Jimmy - Superman's sidelined sidekick does pretty well here. He does his best to free himself from Ivy's vines and tries to be brave for Holly but when she asks him to take her out of here he quickly agrees. Hey, no-one likes facing certain death from clowns.

Later/present time: the inspector asks the two kids to hand around but Holly plays up the distressed damsel card and Jimmy agrees to stay there on her behalf while she goes home to rest. He gets a kiss for his troubles.






As it turns out, Holly doesn't get home. She gets back into Harley Quinn's costume and sneaks back in past the police line in order to grab the one jet-pac prototype.

The original plan had been to take two then her and Ivy could add an aerial boost to their heists but let's face it, Harley was a lot more keen on the jet pack than the much more grounded Ivy.

Basically, both Harley and Ivy get in and out of this lab with ridiculous ease. The S.C.U has no idea they even left.

Harley shoots off with the jet pack - and either narrowly misses or taunts the bystanders.









Superman's friend Jimmy Olsen goes for his money shot as well as his token catchphrase about things being in the sky when a fast streak comes up behind Harley and appears to be taking her the scenic route to jail. All is right with the Daily Planet.



Or, err, maybe not?






The Short End of the Jester's Schtick


If you thought you were having vision problems while reading this issue, you're not alone. There is, however, a method to the madness.

You still have the usual gorgeous art for the main story.
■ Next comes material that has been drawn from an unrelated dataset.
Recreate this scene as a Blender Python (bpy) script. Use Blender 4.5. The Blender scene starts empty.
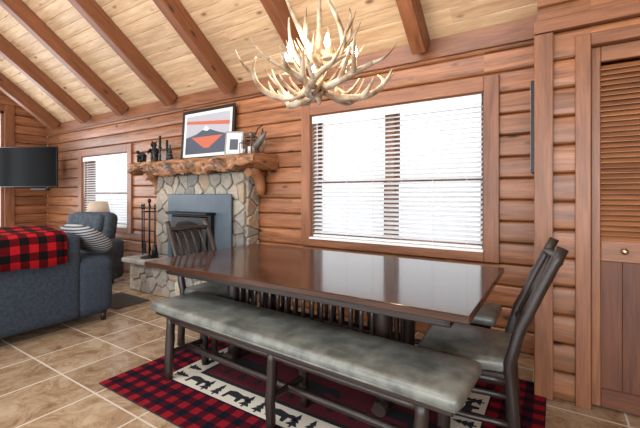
import bpy, bmesh, math, random
from mathutils import Vector, Matrix, noise
R = random.Random(7)
V = Vector
def lin(c):
    c/=255.0
    return c/12.92 if c<=0.04045 else ((c+0.055)/1.055)**2.4
def srgb(r,g,b): return (lin(r),lin(g),lin(b),1)

# ------------------------------------------------------------ materials
def newmat(name, col=(.8,.8,.8,1), rough=.6, metal=0, spec=None):
    m=bpy.data.materials.new(name); m.use_nodes=True
    b=m.node_tree.nodes['Principled BSDF']
    b.inputs['Base Color'].default_value=col
    b.inputs['Roughness'].default_value=rough
    b.inputs['Metallic'].default_value=metal
    if spec is not None: b.inputs['Specular IOR Level'].default_value=spec
    return m
def N(m,t,**kw):
    n=m.node_tree.nodes.new(t)
    for k,v in kw.items(): setattr(n,k,v)
    return n
def L(m,a,b): m.node_tree.links.new(a,b)
def math_(m,op,a,b=None,c=None):
    n=N(m,'ShaderNodeMath',operation=op)
    for i,x in enumerate((a,b,c)):
        if x is None: continue
        if hasattr(x,'links'): L(m,x,n.inputs[i])
        else: n.inputs[i].default_value=x
    return n.outputs[0]
def mixc(m,f,a,b,blend='MIX'):
    n=N(m,'ShaderNodeMix',data_type='RGBA',blend_type=blend)
    for i,x in ((0,f),(6,a),(7,b)):
        if hasattr(x,'links'): L(m,x,n.inputs[i])
        else: n.inputs[i].default_value=x
    return n.outputs[2]
def ramp(m,f,stops):
    n=N(m,'ShaderNodeValToRGB')
    e=n.color_ramp.elements
    e[0].position=stops[0][0]; e[0].color=stops[0][1]
    e[1].position=stops[-1][0]; e[1].color=stops[-1][1]
    for p,c in stops[1:-1]:
        x=e.new(p); x.color=c
    L(m,f,n.inputs[0]); return n.outputs[0]
def bump(m,h,s=.3,d=.01):
    n=N(m,'ShaderNodeBump'); n.inputs['Strength'].default_value=s; n.inputs['Distance'].default_value=d
    L(m,h,n.inputs['Height']); L(m,n.outputs[0],m.node_tree.nodes['Principled BSDF'].inputs['Normal'])
def uvr(m):
    uv=N(m,'ShaderNodeUVMap'); s=N(m,'ShaderNodeSeparateXYZ'); L(m,uv.outputs[0],s.inputs[0])
    a=N(m,'ShaderNodeAttribute',attribute_name='rnd')
    return s.outputs[0],s.outputs[1],a.outputs['Fac']
def vec(m,x,y,z):
    c=N(m,'ShaderNodeCombineXYZ')
    for i,q in enumerate((x,y,z)):
        if hasattr(q,'links'): L(m,q,c.inputs[i])
        else: c.inputs[i].default_value=q
    return c.outputs[0]
def noise_t(m,v,scale=1,detail=4,rough=.55,dist=0):
    n=N(m,'ShaderNodeTexNoise'); n.inputs['Scale'].default_value=scale; n.inputs['Detail'].default_value=detail
    n.inputs['Roughness'].default_value=rough; n.inputs['Distortion'].default_value=dist
    L(m,v,n.inputs['Vector']); return n.outputs[0]
def wood(name,dark,light,rough=.45,knots=True,var=.35,su=1.6,sv=16,bs=.15,knotcol=None,lo=.33,hi=.62):
    m=newmat(name,rough=rough); b=m.node_tree.nodes['Principled BSDF']
    u,v,r=uvr(m)
    z=math_(m,'MULTIPLY',r,37.0)
    n1=noise_t(m,vec(m,math_(m,'MULTIPLY',u,su),math_(m,'MULTIPLY',v,sv),z),1,5,.6,.8)
    n2=noise_t(m,vec(m,math_(m,'MULTIPLY',u,su*3),math_(m,'MULTIPLY',v,sv*7),z),1,3,.6,.2)
    f=math_(m,'ADD',math_(m,'MULTIPLY',n1,.62),math_(m,'MULTIPLY',n2,.38))
    c=ramp(m,f,[(lo,dark),(hi,light)])
    if knots:
        vo=N(m,'ShaderNodeTexVoronoi'); vo.inputs['Scale'].default_value=1
        L(m,vec(m,math_(m,'MULTIPLY',u,2.6),math_(m,'MULTIPLY',v,6),z),vo.inputs['Vector'])
        k=N(m,'ShaderNodeMapRange',interpolation_type='SMOOTHSTEP')
        k.inputs['From Min'].default_value=.05; k.inputs['From Max'].default_value=.17
        k.inputs['To Min'].default_value=.9; k.inputs['To Max'].default_value=0
        L(m,vo.outputs['Distance'],k.inputs['Value'])
        kc=knotcol or tuple(x*.35 for x in dark[:3])+(1,)
        c=mixc(m,k.outputs[0],c,kc)
    val=math_(m,'MULTIPLY_ADD',r,var*2,1-var)
    h=N(m,'ShaderNodeHueSaturation'); L(m,val,h.inputs['Value']); L(m,c,h.inputs['Color'])
    L(m,h.outputs[0],b.inputs['Base Color'])
    if bs: bump(m,f,bs,.004)
    return m
def mottled(name,a,b_,scale=8,rough=.6,bs=.2,detail=5,lo=.35,hi=.65):
    m=newmat(name,rough=rough)
    t=N(m,'ShaderNodeTexCoord')
    n=noise_t(m,t.outputs['Object'],scale,detail,.6)
    L(m,ramp(m,n,[(lo,a),(hi,b_)]),m.node_tree.nodes['Principled BSDF'].inputs['Base Color'])
    if bs: bump(m,n,bs,.004)
    return m
def plaid(name,red,blk,size,mid=None):
    m=newmat(name,rough=.95,spec=.1); u,v,r=uvr(m)
    def par(x): return math_(m,'GREATER_THAN',math_(m,'FRACT',math_(m,'DIVIDE',x,size*2)),.5)
    a,b=par(u),par(v)
    s=math_(m,'MULTIPLY',math_(m,'ADD',a,b),.5)
    mid=mid or tuple((red[i]+blk[i])*.32 for i in range(3))+(1,)
    c=ramp(m,s,[(0,red),(.5,mid),(1,blk)])
    t=N(m,'ShaderNodeTexCoord'); n=noise_t(m,t.outputs['Object'],180,2)
    c=mixc(m,.35,c,ramp(m,n,[(.3,(.25,.25,.25,1)),(.7,(1,1,1,1))]),'MULTIPLY')
    L(m,c,m.node_tree.nodes['Principled BSDF'].inputs['Base Color']); bump(m,n,.4,.003)
    return m

M={}
M['wall']=wood('pine_wall_boards',srgb(92,54,33),srgb(170,113,75),.36,var=.18,sv=20,bs=.2)
M['ceil']=wood('pine_ceiling_boards',srgb(176,140,104),srgb(222,192,155),.5,var=.09,knotcol=srgb(116,76,48))
M['beam']=wood('stained_beam',srgb(98,57,35),srgb(144,90,58),.45,var=.08)
M['trim']=wood('stained_trim',srgb(104,62,40),srgb(154,101,67),.4,knots=False,var=.1)
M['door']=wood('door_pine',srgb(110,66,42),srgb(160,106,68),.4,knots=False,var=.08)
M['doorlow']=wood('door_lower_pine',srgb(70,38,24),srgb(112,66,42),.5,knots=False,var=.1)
M['table']=wood('table_walnut',srgb(34,21,16),srgb(80,51,37),.13,knots=False,var=.0,su=1.0,sv=12,bs=.02)
M['hick']=wood('dark_hickory',srgb(20,15,14),srgb(54,42,38),.38,var=.12,sv=25,bs=.5)
M['winw']=wood('window_sash_wood',srgb(104,72,54),srgb(140,100,78),.5,knots=False)
M['mantel']=wood('mantel_log',srgb(58,35,24),srgb(184,130,86),.5,var=.1,su=4.5,sv=12,bs=1,lo=.39,hi=.6)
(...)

But like Holly and Jimmy have differing views of the unfolding action - the art reflects that too.



Harley still has her animated series style to show her vision while Jimmy has a more realistic looking perspective on life. It can be a bit jarring at first but once you get the hang of it you can see who's narrating what.



Overall, a pretty fun issue. Harley's crime sprees are never very serious - she took hostages but didn't really hurt anyone and at the core of things, just really wanted a jet pack of her own. Who amongst us can judge?

She deepens both her own fun and her revenge aspect with Jimmy by playing both Holly and Harley against him. Jimmy is probably the perfect character for this as well. As much as you laugh at him you don't really want anything bad to happen to him.

As well as that, we get a bit more insight into the messed up superhero Thorn and you gotta love the Bizarro appearance. Who else is better to guest feature in Harley's own comic?

Wotta Comedian!


Harley: See you later, pollinator!

Jimmy: Guess you did have to be a rocket scientist to come up with this one, huh, doc?

Dr Spangler: Jet-paks for all! This changes everything! Our culture is about to take flight! Soon the sky will be attainable -- affordable -- to everyone! .....except teenagers. Those hormonally imbalanced ingrates won't get anywhere near this device!

Holly: You're too good for me, Jimmy Olsen!
Jimmy: You.. you're not bad yourself, Holly!
Holly: Depends on your definition of "bad", sugah!

Harley: Y'know, someone oughtta talk to those guys about their helmet's peripheral vision!